When I adopted my oldest son from foster care in 2007, I was so full of emotion that I hugged the judge in the Camden County Hall of Justice. I also hugged my adoption attorney, Susan Dargay of Mount Holly. She was a funny, warm and wise resource as the complicated process unfolded. Even better, her adoption services didn’t cost me a cent. Because my son was in foster care, she billed the New Jersey Department of Child Protection and Permanency directly. When it comes to adopting a child (and adoption in NJ in general), knowing the law and getting a good attorney are key.

While it’s technically possible for adoptive parents to file the paperwork on their own, it’s not advisable. The paperwork is complicated and even if just one form is filed incorrectly, the adoption might be invalid. “It’s possible to remove your own appendix, too, but neither that nor self-adoptions are a good choice,” quipped one lawyer on an adoption resource page on avvo.com.


Legal rules and requirements vary from state to state. For instance, for an adoption in NJ, the parent must be at least 18 and more than ten years older than the child. However, in nearby Delaware, the adoptive parent must be 21 years old. In Idaho and Georgia, the parent must be at least 25 years old.

A good place to start is the nonprofit National Council for Adoption (adoptioncouncil.org). There are other online resources, such as adoption.org and adoption.com. These have some good information, too—just know they’re run by a private adoption agency. The legal website FindLaw provides details for each state. Once you’re on the web page for New Jersey (statelaws.findlaw.com/new-jersey-law), search for NJ adoption laws.


There are three types of adoptions: private, foster care and international. Each one has its particulars and peculiarities. In New Jersey, parents must wait at least six months to adopt a child. That includes foster children and private adoptions. The wait time is in case of issues with a birth father coming forward or in case the birth mother changes her mind. Even parents who work with a licensed private adoption agency and have had the child in their care since birth must wait six months. It can be nerve-wracking.

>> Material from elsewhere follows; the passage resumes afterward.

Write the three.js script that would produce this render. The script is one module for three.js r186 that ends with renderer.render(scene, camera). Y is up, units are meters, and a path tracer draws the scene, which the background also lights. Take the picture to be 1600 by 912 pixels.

Sometimes, an adoption from another state requires the parents to go there and remain for a certain period of time. When Mark and Melissa (pseudonyms) of Philadelphia adopted their son in 2013 from South Carolina, they used a private adoption agency, which helped them select a South Carolina lawyer. Once their son was born, they put their 6-year-old daughter in the car, left Philadelphia and raced down I-95.

Because of the laws in South Carolina, the family had to stay in the state for more than a week until paperwork from the adoption agency in Pennsylvania was verified and filed to the South Carolina court. The couple also had to pay several hundred dollars for a social worker to show up in court as their “witness” to attest to their parenting abilities.

As they waited for the paperwork to reach the court, the new family of four stayed in a motel near the Georgia state line. Towards the end of their stay in South Carolina, they killed time in kitschy South of the Border gift shops waiting for the okay from their social worker to leave the state. When they got the go-ahead, the family wasted no time heading back to Philly. “We drove straight through the night because we were sick of hotels and gas station food,” Mark said.


Adoptions from abroad are the most complicated and expensive of all, and definitely require a lawyer. An attorney needs to navigate laws in the foreign country, the United States and the home state of the adoptive family. Each legal system requires different forms to be filed and procedures to be followed.

There are two kinds of international adoptions: Orphan Adoptions and Hague Adoptions. Currently, there are 100 countries whose adoptions are covered under The Hague Adoption Convention of 1993, including Guatemala, Haiti and Vietnam. These countries have particular sets of rules to follow. The US State Department has detailed and helpful information on its website about Hague adoptions at travel.state.gov/content/travel/en/Intercountry-Adoption/Adoption-Process.html.

Children adopted from countries not covered in The Hague Convention are covered under Orphan Adoptions. Specific forms must be filed with the United States Citizenship and Immigration Services in order to immigrate the child. Go to uscis.gov/adoption/immigration-through-adoption/ for details.

Whether a child is adopted from foster care in Camden, a courtroom in South Carolina or a foreign country, the end result can be the same: a happy family. But a good lawyer makes the process of adoption in NJ a whole lot smoother.

—Kathryn Quigley adopted twice from foster care in New Jersey. Her sons are now 5 and 13.